May 01, 2019

Russians on the Border


Russians on the Border
Sumas, Washington State. Nicholas Sandford

“The land without trees” was how the original Native American settlers described the area around Sumas, Washington, and as you drive north from Seattle through a flat, lushly green and flood-prone valley, it’s easy to see why they did.

Nudging the Canadian border, Sumas today is a community of some 1,400 souls (almost twice that of twenty years ago), with a classic Western-style main street lined by low-roofed storefronts, a couple of modest restaurants, and a bingo hall. Back in the 1890s, it was something of a boomtown. There was gold to be found in the foothills of nearby Mt. Baker, and the place quickly became a supply center and jumping-off place for prospectors – a lively frontier outpost where store owners kept a shotgun under the counter, women in tight skirts loitered in doorways on Cherry Street, and whiskery Russian, French and Swedish immigrants drank and gambled away their newfound wealth in one of the town’s twelve saloons.

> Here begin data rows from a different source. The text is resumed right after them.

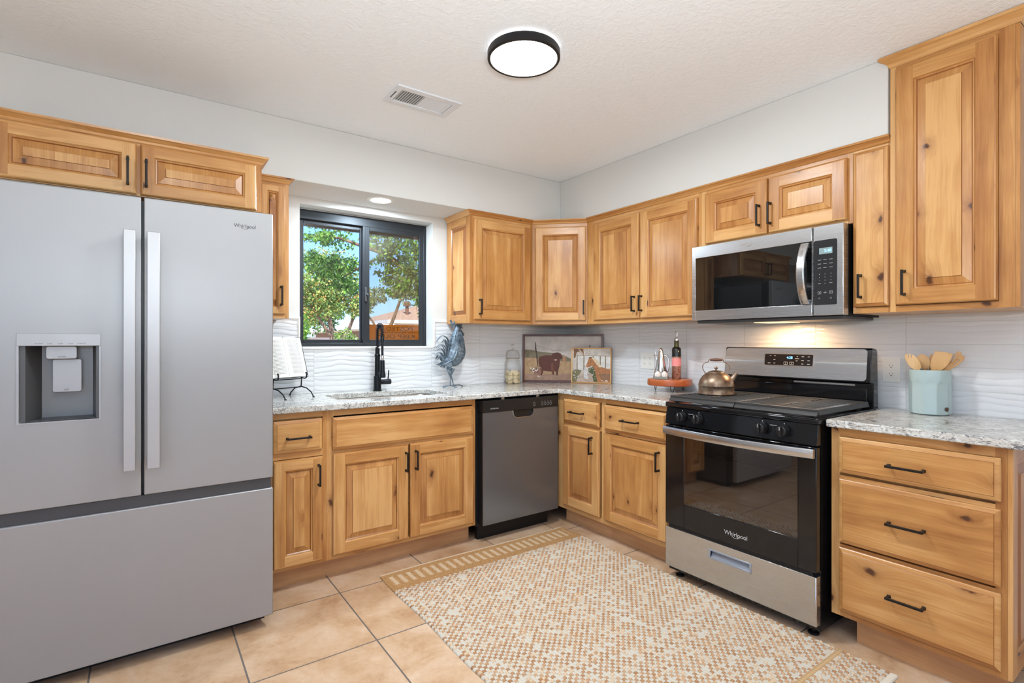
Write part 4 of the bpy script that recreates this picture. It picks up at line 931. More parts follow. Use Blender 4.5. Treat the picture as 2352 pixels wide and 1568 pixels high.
def art_cow(T,x0,z0,w,h):
    A=Art(x0,z0,w,h,(595,2055,175,1005),.0078)
    A.poly([(595,1005),(2055,1005),(2055,175),(595,175)],(200,192,184),8,.5)
    A.poly([(595,620),(1480,680),(1480,600),(1350,530),(1130,490),(900,470),(720,435),(595,425)],(122,112,88),40)
    A.poly([(595,1005),(2055,1005),(2055,640),(1450,650),(1200,640),(900,590),(595,585)],(178,146,108),30,.45)
    A.poly([(595,1005),(2055,1005),(2055,900),(1300,880),(900,900),(595,880)],(164,132,110),30,.4)
    A.poly([(1330,560),(1380,560),(1385,660),(1328,660)],(170,124,84))
    A.line([(800,345),(950,385),(1110,440),(1320,455)],4,(120,112,104))
    A.poly([(790,285),(805,285),(820,420),(845,560),(862,760),(846,760),(815,560),(795,420)],(70,58,50))
    A.poly([(1832,340),(1846,335),(1850,470),(1828,470)],(70,58,50))
    A.line([(1190,490),(1135,462),(1112,430),(1124,385)],9,(196,168,150)); A.line([(1310,545),(1370,556),(1420,535),(1448,510)],9,(190,165,150))
    A.poly([(860,600),(890,560),(1000,537),(1120,532),(1140,495),(1180,488),(1230,480),(1290,500),(1320,560),(1312,602),(1275,612),(1270,680),(1262,760),(1240,830),(1232,912),(1205,918),(1195,850),(1160,830),(1165,900),(1135,905),(1115,842),(1040,842),(960,825),(948,870),(925,920),(900,915),(905,820),(880,740),(862,680)],(92,48,34),90,.3)
    A.poly([(1100,690),(1150,680),(1160,830),(1120,850),(1100,780)],(118,68,46),90); A.poly([(1125,500),(1200,485),(1290,510),(1260,600),(1180,640),(1130,580)],(84,42,30),120)
    A.blob(1192,622,28,16,(206,160,150))
    A.blob(855,850,75,70,(146,104,88)); A.line([(870,780),(905,762),(922,800)],8,(176,138,120))
    for i in range(16): A.blob(780+random.uniform(-70,75),815+random.uniform(-45,45),14,10,(232,228,226) if i%3 else (60,62,52))
    A.blob(865,935,20,12,(226,214,208))
    T.part('print',A.mb,A.ms)
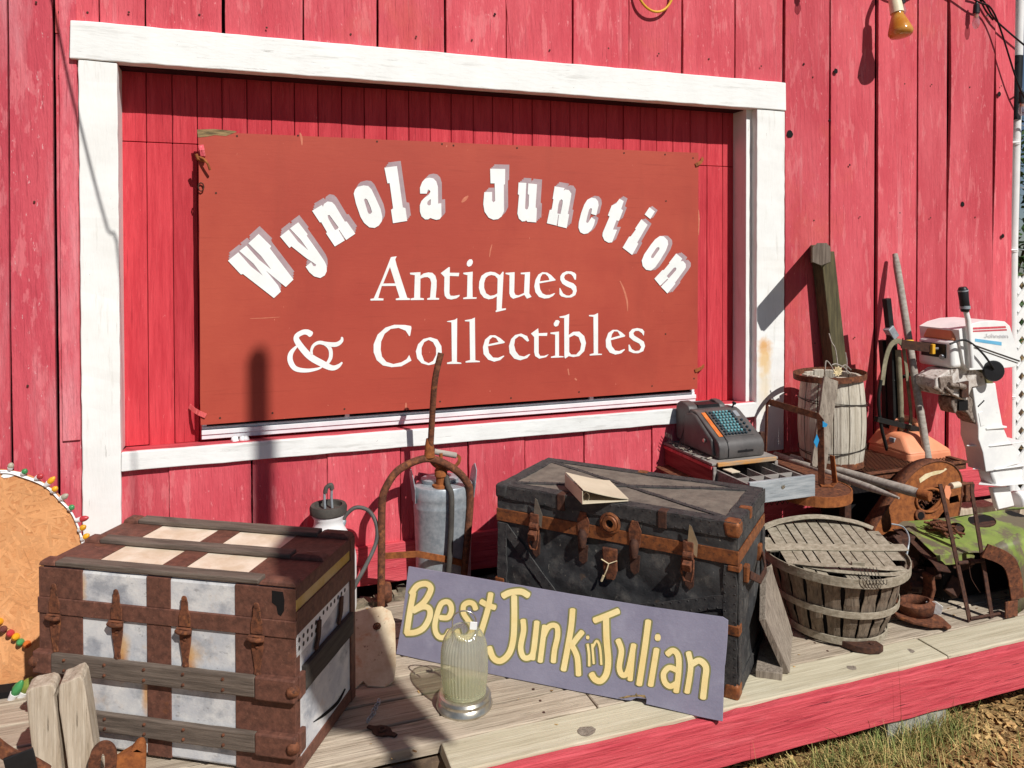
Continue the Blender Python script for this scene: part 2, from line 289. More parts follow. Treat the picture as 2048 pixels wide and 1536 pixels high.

But, as so often happens with gold, the good times ended as abruptly as they came. Sumas today is an agreeable if sedate little place, its mines long since spent, and chiefly notable for its both busy and wrongly-surveyed international border crossing. When the line was drawn between the US and Canada following the 1846 Oregon Treaty, there were no such things as satellites or computers, and Google Maps had yet to be invented. In their absence, the job was done by an ill-paid crew of volunteers who tramped around in the hills and woods along the 49th Parallel, armed with sticks and twine. As a result, Canada and the US still employ a full-time boundary commission in order to iron out the nineteenth-century navigational errors. Meanwhile, a large chunk of Sumas sits on ground north of the true spot that should rightly be Canadian soil.